(Information provided)

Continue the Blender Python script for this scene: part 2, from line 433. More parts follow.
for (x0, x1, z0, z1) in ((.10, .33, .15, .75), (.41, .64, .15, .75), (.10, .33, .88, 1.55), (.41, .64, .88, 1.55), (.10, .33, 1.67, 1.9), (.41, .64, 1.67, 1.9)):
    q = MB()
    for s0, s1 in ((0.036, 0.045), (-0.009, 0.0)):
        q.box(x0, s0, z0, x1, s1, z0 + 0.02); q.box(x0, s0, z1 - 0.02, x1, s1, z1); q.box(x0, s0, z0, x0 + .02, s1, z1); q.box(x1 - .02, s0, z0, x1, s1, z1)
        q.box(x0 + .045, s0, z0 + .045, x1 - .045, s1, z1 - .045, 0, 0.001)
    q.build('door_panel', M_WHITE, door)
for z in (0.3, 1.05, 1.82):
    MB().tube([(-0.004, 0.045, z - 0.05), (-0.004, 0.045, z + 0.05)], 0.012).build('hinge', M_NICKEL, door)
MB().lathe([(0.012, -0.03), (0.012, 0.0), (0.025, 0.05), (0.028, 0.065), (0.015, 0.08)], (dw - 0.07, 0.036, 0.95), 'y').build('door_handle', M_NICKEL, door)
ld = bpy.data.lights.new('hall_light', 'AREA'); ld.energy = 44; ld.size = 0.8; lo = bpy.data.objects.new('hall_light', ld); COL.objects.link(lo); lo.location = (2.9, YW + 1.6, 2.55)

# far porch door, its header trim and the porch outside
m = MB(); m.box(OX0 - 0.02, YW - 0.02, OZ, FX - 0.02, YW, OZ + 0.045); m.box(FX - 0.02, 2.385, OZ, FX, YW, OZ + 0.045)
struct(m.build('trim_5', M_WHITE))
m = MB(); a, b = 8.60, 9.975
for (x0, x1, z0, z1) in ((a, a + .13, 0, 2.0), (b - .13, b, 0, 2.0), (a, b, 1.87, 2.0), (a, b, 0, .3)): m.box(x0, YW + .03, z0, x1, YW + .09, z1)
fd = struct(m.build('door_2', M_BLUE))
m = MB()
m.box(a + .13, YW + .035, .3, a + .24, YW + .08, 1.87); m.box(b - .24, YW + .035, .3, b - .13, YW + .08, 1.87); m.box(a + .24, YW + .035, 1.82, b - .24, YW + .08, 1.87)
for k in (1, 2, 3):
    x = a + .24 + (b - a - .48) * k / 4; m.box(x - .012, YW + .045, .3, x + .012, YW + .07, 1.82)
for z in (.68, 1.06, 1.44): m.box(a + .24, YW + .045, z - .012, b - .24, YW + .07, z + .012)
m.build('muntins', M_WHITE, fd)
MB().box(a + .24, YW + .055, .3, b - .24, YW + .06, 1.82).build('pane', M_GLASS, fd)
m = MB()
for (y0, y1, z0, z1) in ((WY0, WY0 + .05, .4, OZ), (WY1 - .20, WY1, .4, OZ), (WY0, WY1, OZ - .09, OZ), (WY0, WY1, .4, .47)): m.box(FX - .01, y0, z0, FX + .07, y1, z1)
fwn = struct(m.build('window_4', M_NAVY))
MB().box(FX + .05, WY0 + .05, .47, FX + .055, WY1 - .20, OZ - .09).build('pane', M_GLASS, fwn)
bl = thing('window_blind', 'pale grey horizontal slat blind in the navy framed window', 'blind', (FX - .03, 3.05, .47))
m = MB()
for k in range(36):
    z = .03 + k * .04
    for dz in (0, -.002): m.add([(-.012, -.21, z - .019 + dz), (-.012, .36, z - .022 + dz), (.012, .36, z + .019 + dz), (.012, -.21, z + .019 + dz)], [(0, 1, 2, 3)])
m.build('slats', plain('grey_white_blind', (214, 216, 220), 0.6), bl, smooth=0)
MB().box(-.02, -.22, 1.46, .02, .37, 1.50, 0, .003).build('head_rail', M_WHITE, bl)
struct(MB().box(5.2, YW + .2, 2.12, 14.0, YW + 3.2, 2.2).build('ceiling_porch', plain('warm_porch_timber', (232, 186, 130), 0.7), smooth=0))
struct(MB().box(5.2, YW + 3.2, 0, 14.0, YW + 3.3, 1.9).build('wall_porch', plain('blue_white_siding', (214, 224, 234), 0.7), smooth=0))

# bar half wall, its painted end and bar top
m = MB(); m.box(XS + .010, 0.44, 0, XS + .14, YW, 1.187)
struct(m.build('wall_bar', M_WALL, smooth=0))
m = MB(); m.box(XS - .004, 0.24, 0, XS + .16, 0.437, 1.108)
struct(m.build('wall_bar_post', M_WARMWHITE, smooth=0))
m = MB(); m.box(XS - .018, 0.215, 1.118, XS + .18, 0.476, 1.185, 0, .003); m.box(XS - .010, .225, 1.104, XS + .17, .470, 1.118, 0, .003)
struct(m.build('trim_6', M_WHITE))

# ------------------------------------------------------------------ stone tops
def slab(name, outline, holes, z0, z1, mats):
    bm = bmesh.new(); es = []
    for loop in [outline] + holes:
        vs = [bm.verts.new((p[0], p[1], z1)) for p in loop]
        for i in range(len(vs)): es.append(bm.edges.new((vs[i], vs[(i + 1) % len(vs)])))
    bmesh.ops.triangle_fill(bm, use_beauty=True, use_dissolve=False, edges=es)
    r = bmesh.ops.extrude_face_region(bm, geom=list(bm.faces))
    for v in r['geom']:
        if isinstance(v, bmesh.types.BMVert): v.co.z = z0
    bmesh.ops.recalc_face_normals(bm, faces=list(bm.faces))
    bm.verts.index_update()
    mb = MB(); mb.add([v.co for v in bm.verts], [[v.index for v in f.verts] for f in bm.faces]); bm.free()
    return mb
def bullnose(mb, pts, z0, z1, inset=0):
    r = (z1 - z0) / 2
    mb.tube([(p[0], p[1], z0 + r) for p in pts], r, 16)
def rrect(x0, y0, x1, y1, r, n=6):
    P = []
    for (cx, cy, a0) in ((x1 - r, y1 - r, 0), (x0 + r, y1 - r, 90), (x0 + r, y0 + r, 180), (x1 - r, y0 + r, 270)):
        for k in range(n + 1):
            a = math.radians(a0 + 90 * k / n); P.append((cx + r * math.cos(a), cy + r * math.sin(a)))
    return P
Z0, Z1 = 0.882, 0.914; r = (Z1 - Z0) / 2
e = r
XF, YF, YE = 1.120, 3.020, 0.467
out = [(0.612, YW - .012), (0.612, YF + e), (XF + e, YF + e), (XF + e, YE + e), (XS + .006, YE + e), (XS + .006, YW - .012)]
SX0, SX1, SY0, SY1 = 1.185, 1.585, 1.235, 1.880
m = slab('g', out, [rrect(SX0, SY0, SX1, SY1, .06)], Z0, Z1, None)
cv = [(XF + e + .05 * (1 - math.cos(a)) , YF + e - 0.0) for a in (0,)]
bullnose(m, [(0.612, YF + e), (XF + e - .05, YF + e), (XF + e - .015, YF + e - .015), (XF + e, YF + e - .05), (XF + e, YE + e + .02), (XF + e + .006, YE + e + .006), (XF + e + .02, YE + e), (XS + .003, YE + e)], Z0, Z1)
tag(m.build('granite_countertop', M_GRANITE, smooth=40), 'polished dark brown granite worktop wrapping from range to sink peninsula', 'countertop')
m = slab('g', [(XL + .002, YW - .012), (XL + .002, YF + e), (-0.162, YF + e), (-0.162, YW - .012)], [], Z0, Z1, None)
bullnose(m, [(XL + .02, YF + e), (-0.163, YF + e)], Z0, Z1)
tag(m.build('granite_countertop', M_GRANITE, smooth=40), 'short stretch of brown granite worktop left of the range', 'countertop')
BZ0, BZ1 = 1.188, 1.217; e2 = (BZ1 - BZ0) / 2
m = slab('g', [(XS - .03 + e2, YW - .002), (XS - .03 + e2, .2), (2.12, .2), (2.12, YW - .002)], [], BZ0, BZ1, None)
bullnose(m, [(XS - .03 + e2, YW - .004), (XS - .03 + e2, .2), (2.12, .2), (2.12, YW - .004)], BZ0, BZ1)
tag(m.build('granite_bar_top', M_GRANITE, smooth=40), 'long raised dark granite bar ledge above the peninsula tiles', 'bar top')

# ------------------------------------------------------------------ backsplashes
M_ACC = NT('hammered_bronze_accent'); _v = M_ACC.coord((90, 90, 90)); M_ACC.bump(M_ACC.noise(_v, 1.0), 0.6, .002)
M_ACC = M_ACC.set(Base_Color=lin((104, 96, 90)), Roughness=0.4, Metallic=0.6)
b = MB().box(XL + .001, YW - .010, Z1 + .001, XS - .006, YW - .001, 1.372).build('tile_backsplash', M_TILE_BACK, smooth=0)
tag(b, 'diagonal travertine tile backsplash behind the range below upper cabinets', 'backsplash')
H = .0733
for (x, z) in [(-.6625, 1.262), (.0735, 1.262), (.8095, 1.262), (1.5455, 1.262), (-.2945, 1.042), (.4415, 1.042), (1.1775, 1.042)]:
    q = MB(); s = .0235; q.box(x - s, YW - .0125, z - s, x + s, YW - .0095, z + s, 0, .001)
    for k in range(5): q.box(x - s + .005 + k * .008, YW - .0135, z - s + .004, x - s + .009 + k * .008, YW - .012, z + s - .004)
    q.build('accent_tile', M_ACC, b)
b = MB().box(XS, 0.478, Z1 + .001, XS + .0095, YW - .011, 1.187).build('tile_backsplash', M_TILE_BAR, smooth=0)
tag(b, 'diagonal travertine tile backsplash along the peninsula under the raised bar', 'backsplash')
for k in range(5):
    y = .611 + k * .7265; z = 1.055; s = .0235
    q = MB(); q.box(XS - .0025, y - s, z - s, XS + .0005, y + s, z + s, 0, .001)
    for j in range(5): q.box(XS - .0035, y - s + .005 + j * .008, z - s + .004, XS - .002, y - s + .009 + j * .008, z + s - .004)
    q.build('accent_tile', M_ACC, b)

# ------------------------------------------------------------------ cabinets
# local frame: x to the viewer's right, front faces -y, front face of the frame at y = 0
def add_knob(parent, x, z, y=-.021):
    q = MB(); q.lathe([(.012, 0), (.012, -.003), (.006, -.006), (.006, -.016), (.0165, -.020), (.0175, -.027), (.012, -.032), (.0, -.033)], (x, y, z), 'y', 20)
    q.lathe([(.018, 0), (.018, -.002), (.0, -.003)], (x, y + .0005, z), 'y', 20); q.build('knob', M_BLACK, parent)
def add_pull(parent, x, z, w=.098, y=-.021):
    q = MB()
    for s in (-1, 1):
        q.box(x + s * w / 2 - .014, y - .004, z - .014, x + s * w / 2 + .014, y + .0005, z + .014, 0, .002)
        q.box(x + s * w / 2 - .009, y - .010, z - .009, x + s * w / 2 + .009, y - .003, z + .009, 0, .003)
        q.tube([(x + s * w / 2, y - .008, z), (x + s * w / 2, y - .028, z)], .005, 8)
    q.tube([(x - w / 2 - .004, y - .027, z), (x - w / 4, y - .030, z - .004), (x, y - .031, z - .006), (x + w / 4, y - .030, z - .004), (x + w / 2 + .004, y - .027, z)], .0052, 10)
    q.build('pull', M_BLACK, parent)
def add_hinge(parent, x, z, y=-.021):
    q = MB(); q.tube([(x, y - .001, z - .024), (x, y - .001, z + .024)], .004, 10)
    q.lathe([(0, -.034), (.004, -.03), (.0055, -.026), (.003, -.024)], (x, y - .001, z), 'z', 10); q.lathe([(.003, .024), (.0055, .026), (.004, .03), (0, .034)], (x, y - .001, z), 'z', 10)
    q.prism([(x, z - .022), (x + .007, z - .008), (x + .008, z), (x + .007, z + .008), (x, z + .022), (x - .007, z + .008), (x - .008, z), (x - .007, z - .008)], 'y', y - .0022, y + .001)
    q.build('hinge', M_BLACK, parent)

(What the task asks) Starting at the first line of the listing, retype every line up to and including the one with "ld = bpy.data.lights.new('hall_light', 'AREA');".

(Result)
Continue the Blender Python script for this scene: part 2, from line 433. More parts follow.
for (x0, x1, z0, z1) in ((.10, .33, .15, .75), (.41, .64, .15, .75), (.10, .33, .88, 1.55), (.41, .64, .88, 1.55), (.10, .33, 1.67, 1.9), (.41, .64, 1.67, 1.9)):
    q = MB()
    for s0, s1 in ((0.036, 0.045), (-0.009, 0.0)):
        q.box(x0, s0, z0, x1, s1, z0 + 0.02); q.box(x0, s0, z1 - 0.02, x1, s1, z1); q.box(x0, s0, z0, x0 + .02, s1, z1); q.box(x1 - .02, s0, z0, x1, s1, z1)
        q.box(x0 + .045, s0, z0 + .045, x1 - .045, s1, z1 - .045, 0, 0.001)
    q.build('door_panel', M_WHITE, door)
for z in (0.3, 1.05, 1.82):
    MB().tube([(-0.004, 0.045, z - 0.05), (-0.004, 0.045, z + 0.05)], 0.012).build('hinge', M_NICKEL, door)
MB().lathe([(0.012, -0.03), (0.012, 0.0), (0.025, 0.05), (0.028, 0.065), (0.015, 0.08)], (dw - 0.07, 0.036, 0.95), 'y').build('door_handle', M_NICKEL, door)
ld = bpy.data.lights.new('hall_light', 'AREA'); ld.energy = 44; ld.size = 0.8; lo = bpy.data.objects.new('hall_light', ld); COL.objects.link(lo); lo.location = (2.9, YW + 1.6, 2.55)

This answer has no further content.